Show every line that has the string "from" in it.

Dataset section ->
"""

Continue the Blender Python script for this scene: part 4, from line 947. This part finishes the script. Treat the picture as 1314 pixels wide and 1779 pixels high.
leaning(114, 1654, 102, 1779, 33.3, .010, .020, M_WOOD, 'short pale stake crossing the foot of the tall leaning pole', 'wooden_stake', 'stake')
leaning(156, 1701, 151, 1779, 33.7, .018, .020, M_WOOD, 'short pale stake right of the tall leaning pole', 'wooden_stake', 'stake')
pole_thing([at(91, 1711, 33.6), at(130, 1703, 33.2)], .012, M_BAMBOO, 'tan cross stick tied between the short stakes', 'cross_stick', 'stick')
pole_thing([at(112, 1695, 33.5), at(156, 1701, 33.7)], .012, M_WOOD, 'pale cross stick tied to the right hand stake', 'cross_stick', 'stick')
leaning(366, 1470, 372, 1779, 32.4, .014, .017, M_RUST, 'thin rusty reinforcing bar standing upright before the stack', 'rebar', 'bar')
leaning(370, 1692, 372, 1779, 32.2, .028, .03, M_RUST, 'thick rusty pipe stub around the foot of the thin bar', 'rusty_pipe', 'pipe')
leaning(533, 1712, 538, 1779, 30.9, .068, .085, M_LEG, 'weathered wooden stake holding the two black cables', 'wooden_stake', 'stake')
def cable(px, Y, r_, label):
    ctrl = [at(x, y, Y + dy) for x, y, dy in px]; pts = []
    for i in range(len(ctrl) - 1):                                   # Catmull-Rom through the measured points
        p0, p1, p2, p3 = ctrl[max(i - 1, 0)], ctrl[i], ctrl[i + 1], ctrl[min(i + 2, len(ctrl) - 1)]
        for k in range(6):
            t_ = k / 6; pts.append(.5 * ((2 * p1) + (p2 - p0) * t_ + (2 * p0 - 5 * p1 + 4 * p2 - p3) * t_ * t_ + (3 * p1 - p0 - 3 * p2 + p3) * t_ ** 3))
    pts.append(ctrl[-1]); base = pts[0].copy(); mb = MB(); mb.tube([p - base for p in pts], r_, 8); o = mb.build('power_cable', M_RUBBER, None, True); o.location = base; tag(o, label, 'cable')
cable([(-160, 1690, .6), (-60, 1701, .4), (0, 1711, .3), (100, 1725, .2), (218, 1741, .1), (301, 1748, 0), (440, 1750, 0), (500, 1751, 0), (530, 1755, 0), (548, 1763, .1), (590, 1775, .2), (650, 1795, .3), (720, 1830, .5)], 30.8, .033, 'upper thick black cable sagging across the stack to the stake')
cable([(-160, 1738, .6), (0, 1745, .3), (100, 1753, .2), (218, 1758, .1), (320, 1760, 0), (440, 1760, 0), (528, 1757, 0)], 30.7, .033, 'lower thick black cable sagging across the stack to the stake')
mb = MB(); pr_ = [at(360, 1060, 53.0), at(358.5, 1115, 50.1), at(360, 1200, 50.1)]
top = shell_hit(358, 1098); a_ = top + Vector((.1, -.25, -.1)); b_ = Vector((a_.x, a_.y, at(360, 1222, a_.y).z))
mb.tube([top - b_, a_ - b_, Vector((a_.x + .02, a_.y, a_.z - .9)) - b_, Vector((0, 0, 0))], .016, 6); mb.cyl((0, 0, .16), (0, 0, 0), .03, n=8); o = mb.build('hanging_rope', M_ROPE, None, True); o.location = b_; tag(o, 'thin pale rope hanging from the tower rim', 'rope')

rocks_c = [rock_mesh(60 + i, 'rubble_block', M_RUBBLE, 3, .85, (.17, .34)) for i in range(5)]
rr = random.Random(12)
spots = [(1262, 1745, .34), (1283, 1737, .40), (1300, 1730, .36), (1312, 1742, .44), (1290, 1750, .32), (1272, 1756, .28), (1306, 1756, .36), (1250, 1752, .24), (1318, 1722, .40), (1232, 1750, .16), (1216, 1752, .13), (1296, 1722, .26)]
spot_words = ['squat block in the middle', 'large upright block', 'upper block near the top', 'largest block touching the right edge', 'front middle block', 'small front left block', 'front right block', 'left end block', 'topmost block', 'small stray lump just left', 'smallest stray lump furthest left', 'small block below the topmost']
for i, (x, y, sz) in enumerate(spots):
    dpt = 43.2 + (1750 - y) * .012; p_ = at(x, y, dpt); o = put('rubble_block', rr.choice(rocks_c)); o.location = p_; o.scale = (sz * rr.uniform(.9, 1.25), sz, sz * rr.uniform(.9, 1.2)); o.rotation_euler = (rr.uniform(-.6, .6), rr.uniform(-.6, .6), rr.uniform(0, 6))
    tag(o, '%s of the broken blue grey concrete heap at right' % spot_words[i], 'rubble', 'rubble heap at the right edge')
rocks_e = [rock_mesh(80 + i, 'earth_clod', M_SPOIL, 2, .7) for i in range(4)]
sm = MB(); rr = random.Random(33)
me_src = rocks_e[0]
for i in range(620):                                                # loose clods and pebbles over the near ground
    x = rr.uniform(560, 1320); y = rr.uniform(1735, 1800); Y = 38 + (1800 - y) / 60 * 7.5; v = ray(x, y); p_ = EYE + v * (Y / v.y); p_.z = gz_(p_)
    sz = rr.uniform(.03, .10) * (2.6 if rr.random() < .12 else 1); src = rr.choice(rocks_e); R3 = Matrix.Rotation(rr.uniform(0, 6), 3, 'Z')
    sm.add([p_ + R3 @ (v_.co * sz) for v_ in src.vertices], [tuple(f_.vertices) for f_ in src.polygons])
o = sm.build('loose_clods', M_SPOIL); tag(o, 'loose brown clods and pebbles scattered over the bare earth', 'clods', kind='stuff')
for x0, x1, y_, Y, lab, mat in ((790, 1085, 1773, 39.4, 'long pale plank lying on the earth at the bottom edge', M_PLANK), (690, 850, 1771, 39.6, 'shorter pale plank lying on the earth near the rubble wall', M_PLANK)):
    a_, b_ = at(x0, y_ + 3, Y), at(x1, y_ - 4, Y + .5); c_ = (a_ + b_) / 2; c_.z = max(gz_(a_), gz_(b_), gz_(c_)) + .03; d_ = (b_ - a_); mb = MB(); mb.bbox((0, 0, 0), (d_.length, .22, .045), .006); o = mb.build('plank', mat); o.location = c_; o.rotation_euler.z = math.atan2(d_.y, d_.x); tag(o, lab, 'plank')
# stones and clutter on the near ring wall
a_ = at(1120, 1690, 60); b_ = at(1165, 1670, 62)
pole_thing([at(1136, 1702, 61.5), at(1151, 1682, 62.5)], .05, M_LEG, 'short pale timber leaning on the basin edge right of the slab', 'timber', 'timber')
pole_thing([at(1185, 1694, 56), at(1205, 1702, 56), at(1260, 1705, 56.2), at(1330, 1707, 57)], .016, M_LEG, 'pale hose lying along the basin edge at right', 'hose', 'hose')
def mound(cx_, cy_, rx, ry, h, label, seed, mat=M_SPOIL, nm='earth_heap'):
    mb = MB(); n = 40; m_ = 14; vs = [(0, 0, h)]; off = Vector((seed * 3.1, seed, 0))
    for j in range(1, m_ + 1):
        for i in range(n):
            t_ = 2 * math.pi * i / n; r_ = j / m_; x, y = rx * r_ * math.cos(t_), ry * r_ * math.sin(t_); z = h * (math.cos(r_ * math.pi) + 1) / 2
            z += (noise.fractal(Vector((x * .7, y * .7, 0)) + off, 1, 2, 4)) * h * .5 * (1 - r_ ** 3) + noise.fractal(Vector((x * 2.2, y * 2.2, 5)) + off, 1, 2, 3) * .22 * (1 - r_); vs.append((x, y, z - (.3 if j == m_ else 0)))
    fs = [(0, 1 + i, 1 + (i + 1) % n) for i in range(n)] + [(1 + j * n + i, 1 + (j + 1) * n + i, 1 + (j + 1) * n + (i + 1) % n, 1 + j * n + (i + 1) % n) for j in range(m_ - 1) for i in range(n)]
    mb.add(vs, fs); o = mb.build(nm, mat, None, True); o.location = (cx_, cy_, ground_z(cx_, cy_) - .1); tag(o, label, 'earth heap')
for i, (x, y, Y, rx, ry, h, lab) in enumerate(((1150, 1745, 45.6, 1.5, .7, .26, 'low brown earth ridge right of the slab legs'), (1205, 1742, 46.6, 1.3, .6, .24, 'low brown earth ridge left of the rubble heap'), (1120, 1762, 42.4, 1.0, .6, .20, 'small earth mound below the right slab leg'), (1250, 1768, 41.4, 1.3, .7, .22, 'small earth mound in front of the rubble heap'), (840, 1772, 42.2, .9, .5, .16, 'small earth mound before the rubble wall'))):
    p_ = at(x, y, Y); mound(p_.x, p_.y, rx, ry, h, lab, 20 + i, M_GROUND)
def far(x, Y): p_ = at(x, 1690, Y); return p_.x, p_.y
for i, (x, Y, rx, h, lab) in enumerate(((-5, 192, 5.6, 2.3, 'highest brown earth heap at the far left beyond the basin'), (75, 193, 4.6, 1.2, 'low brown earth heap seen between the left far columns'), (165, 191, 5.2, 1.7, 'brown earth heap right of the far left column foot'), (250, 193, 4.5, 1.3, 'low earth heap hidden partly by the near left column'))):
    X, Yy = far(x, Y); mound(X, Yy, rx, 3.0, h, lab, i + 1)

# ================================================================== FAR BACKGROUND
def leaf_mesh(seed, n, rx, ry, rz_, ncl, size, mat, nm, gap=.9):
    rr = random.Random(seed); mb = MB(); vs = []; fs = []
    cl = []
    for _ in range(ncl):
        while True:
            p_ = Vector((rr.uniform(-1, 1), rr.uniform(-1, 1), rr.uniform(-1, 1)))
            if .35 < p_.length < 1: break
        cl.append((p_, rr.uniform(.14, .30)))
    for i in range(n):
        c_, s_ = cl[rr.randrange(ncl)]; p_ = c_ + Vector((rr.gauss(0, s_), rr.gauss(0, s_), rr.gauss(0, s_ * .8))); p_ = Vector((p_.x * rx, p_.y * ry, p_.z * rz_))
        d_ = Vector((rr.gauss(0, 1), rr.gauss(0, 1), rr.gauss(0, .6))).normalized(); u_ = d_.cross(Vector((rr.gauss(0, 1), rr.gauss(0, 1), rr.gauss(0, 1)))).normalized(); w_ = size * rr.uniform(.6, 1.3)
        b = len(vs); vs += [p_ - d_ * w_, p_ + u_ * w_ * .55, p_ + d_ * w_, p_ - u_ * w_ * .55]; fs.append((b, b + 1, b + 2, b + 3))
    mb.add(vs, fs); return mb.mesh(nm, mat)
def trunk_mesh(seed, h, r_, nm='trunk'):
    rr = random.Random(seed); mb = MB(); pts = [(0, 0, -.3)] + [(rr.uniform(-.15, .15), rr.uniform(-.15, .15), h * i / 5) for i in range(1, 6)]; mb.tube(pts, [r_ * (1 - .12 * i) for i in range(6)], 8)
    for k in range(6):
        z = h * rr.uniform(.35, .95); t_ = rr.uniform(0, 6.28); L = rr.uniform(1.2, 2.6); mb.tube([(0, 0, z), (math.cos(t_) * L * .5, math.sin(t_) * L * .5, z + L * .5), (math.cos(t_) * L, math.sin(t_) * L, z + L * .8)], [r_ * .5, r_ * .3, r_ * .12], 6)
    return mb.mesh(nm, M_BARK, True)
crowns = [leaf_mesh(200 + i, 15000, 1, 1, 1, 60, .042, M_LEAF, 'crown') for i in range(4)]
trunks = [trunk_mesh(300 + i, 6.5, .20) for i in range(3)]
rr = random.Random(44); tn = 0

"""

Result of this task ->
Continue the Blender Python script for this scene: part 4, from line 947. This part finishes the script. Treat the picture as 1314 pixels wide and 1779 pixels high.
mb.tube([top - b_, a_ - b_, Vector((a_.x + .02, a_.y, a_.z - .9)) - b_, Vector((0, 0, 0))], .016, 6); mb.cyl((0, 0, .16), (0, 0, 0), .03, n=8); o = mb.build('hanging_rope', M_ROPE, None, True); o.location = b_; tag(o, 'thin pale rope hanging from the tower rim', 'rope')